Since the 30 June crash of a Yemenia Airbus A310-300 offshore from the Comoros Islands, European Commission regulators have demanded that Yemenia presents an update on safety improvement programmes at the carrier by 10 July.

A safety plan for Yemenia was agreed last year to bring it up to International Civil Aviation Organisation standards in engineering and operations, so this request is effectively for a review of progress.

The EC disclosed the arrangement in a statement following a meeting with Yemeni transport minister Khaled Ibrahim Al-Wazeer in Brussels on 3 July. Yemenia has been avoiding the EC's airline blacklist by working to implement the safety plan. Now the airline has been instructed to submit "all information on safety matters" to the EC by 10 July, after which a technical meeting with the airline has been planned.

Airbus, at the EC's request, has been helping the airline to meet the agreed standards.

Meanwhile, the French investigation agency BEA is leading the accident inquiry. The official Yemeni news agency Saba cites the country's civil aviation authority as saying that recorded transmissions between the crew and air traffic control at Moroni contain no reports of problems before the aircraft hit the sea during its night approach.

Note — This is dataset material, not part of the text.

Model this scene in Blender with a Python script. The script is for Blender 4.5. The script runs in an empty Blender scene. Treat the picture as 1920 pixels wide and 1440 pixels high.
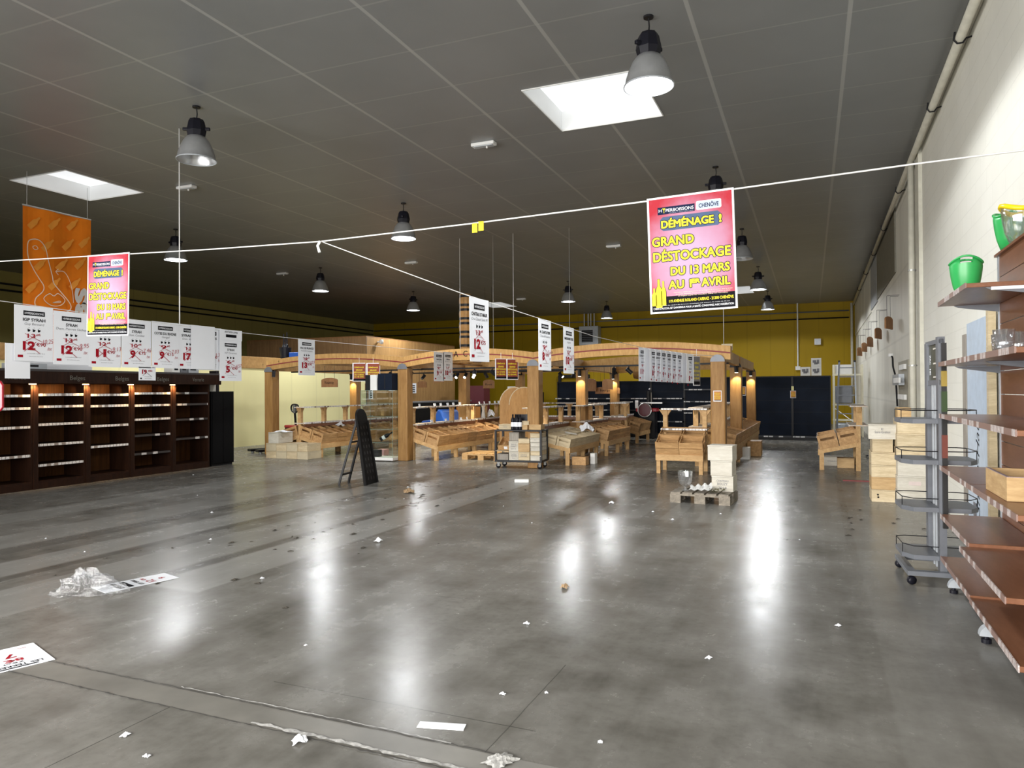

The BEA reported on 5 July that locator signals from the aircraft's flight data and cockpit voice recorders have been detected, but the equipment had yet to be retrieved. There was only one survivor from the crash from the 11 crew and 143 passengers on the A310.

Saba also reports that negative publicity from France is causing Yemenia to rethink its order for Airbus A350-800s. After the accident French transport minister Dominique Bussereau had said publicly that Yemenia would have to improve its standards or be blacklisted. Yemenia has 10 of the twinjets on order, an agreement confirmed in late 2007.